県教委と県警の協定書について、弁護士の山崎健一さんから、「情報提供については、本来、目的が明確であり手段が必要最小限でなければならない」といった個人情報保護上の問題点、また、協定の締結によって、生徒と教師の信頼関係を損なう危険性や、教育機能の低下、ひいては、子どもの居場所を失わせて立ち直りを困難にさせてしまうといった教育現場に与える影響が指摘されました。確かに、協定の目的は曖昧で、対象事案の範囲も非常に広範囲かつ不明解なものです。青少年保護育成条例同様に、これでは規制の範囲や規制によってどの程度目的が達成されたかについて検証する事も困難です。
竹村雅夫さんは、まず、教育現場での問題をマスコミがセンセーショナルに取り上げることの弊害を指摘され、20数年前に学校が荒れた時代に、ご自信が経験された問題を抱えた少年との年月を振り返られました。少年は、経済的要因も含め、いくつもの原因が複雑に絡み合い悩みの中ありました。その少年の問題行動だけをとりあげるのではなく、その根っこの部分に向き合い、「失敗や過ちを起こしながらも、それを克服し人格を形成させていく場」として、教育の実践がありました。その上で、警察を使うということもある、しかし、それは、イレギュラー「例外」であり基本ではないとお話くださいました。

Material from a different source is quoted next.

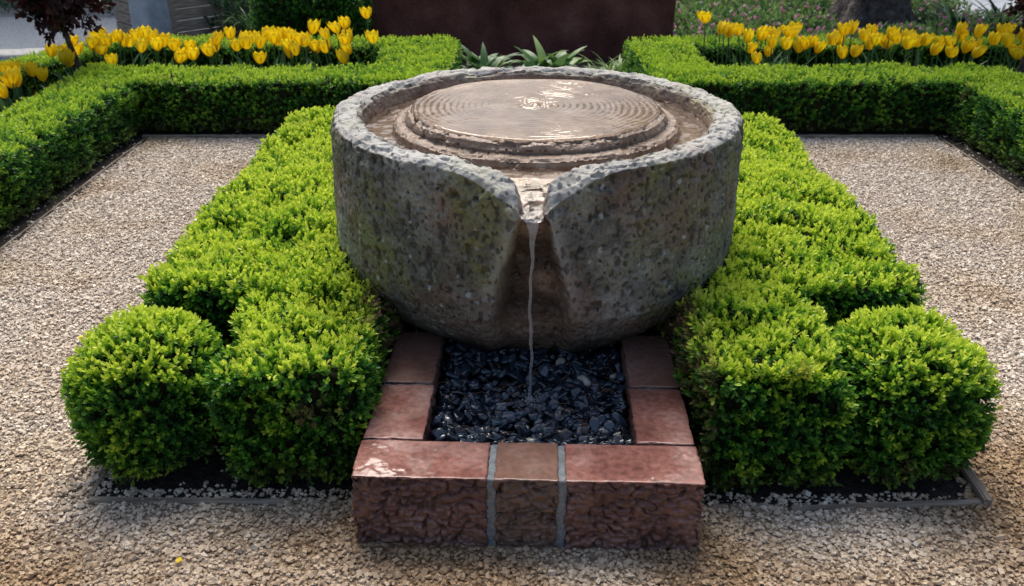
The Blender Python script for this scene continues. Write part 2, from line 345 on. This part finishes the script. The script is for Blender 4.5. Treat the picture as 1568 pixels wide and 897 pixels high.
mb.add(loc2w(aa,B_,zw).reshape(-1,3),grid(60,24),smooth=True,up=True)
mb.build('water_surface',[M_wat],FN)
ns=120;k=14;s=np.linspace(0,1,ns);z=.746-.588*s;b0=.750+.03*np.sqrt(s)
wd=np.interp(s,[0,.04,.10,.22,1],[.026,.015,.007,.0040,.0045]);th_=np.interp(s,[0,.1,1],[.003,.0030,.0036])
wob=1+.6*(vn(np.stack([s*45,s*0,s*0],-1),1,81)-.5)
an=np.linspace(0,2*np.pi,k+1)
X=wd[:,None]*wob[:,None]*np.cos(an)[None]+ (.003*np.sin(s*11)+.0015*np.sin(s*37))[:,None];Bq=b0[:,None]+th_[:,None]*wob[:,None]*np.sin(an)[None]
mb=MB();mb.add(loc2w(X,Bq,np.broadcast_to(z[:,None],X.shape)).reshape(-1,3),grid(ns,k+1),smooth=True)
for i in range(80):
    r=rng.uniform(.0015,.0035);p=loc2w(np.array(.004+rng.normal(0,.018)),np.array(.78+rng.normal(0,.018)),np.array(.168+abs(rng.normal(0,.015))))
    V,_,F=rbox(p,(r,r,r),r*.99,r*.8);mb.add(V,F,smooth=True)
mb.build('falling_water',[M_str],FN)

# ------------------------------------------------------------ sandstone frame
FR=empty('sandstone_fountain_frame')
FC=np.array([.0375,1.894]);
def f2w(x,y):return FC[0]+x*cA+y*sA,FC[1]-x*sA+y*cA
def block(name,x0,x1,y0,y1,tint=0,dirt=0,z1=.218,seed=0,step=.0052):
    hx,hy=(x1-x0)/2,(y1-y0)/2;cx,cy=f2w((x0+x1)/2,(y0+y1)/2);z0=-.03
    V,Nm,F=rbox((cx,cy,(z0+z1)/2),(hx,hy,(z1-z0)/2),.005,step,-AX)
    q=V+seed*3.3
    topw=sm(.5,.9,Nm[:,2]);side=(1-topw)*sm(z1+.002,z1-.014,V[:,2])
    warp=np.stack([fbm(q,20,3,91),fbm(q,20,3,92),fbm(q,20,3,93)],-1)*.020
    g=vn((q+warp)*np.array([30,30,70]),1,94);g2=vn((q+warp*.6)*np.array([80,80,110]),1,95)
    line=sm(.10,.0,np.abs(g-.5))*sm(.25,.6,vn(q,16,90)+.2)
    d=side*(-.013*line-.008*sm(.60,.30,g2)+.006*fbm(q,12,2,96))+topw*(fbm(q,9,3,97)*.003+fbm(q,80,2,98)*.0006)
    ed=(1-np.abs(Nm).max(1))*3.3
    d=d-.006*sm(.5,.85,vn(q,26,99))*ed
    V=V+Nm*d[:,None]
    dt=dirt+side*(line*.55+.3*sm(.5,.25,g2))  # darker colour along the carved lines and pits of the side faces
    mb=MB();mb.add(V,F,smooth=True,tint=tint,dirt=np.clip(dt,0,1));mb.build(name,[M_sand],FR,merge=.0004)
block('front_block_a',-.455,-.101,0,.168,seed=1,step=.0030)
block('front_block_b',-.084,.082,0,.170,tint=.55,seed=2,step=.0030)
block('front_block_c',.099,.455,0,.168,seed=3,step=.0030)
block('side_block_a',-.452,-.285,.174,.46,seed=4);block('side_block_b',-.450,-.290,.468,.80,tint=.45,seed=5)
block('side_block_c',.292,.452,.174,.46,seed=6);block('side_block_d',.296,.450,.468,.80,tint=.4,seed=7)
def mortar(x0,x1,y0,y1,z1=.211):
    cx,cy=f2w((x0+x1)/2,(y0+y1)/2)
    V,Nm,F=rbox((cx,cy,(z1-.03)/2),((x1-x0)/2,(y1-y0)/2,(z1+.03)/2),.003,.006,-AX)
    V=V+Nm*(fbm(V,60,2,5)*.003)[:,None]
    mb=MB();mb.add(V,F,smooth=True);mb.build('mortar',[M_mort],FR,merge=.0004)
mortar(-.106,-.079,.007,.166);mortar(.077,.104,.007,.166)
mortar(-.446,-.289,.160,.182);mortar(.296,.446,.160,.182);mortar(-.444,-.294,.455,.475);mortar(.299,.444,.455,.475)
import bmesh
bm=bmesh.new();bmesh.ops.create_cube(bm,size=2);bmesh.ops.subdivide_edges(bm,edges=bm.edges[:],cuts=5,use_grid_fill=True)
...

杉原五雄さんは、「学校の門が閉じられ、防犯カメラが設置され、学校は砦化していく。本来、地域に学校を開くことで学校は守られる」といったお話がありました。
私も、パネラーとして、児童相談所や子どもに関わるNPO・NGOへのヒアリング調査から、子どもたちが幼い時から経済活動の対象とされてしまう状況や、虐待の連鎖、不登校支援の現場の声など報告しました。
今春、青葉区で小規模・多機能の福祉拠点が開設されます。私もそこに参加し、社会的な人間関係を結びながら見守る地域社会をつくるチャレンジを続けたいと思います。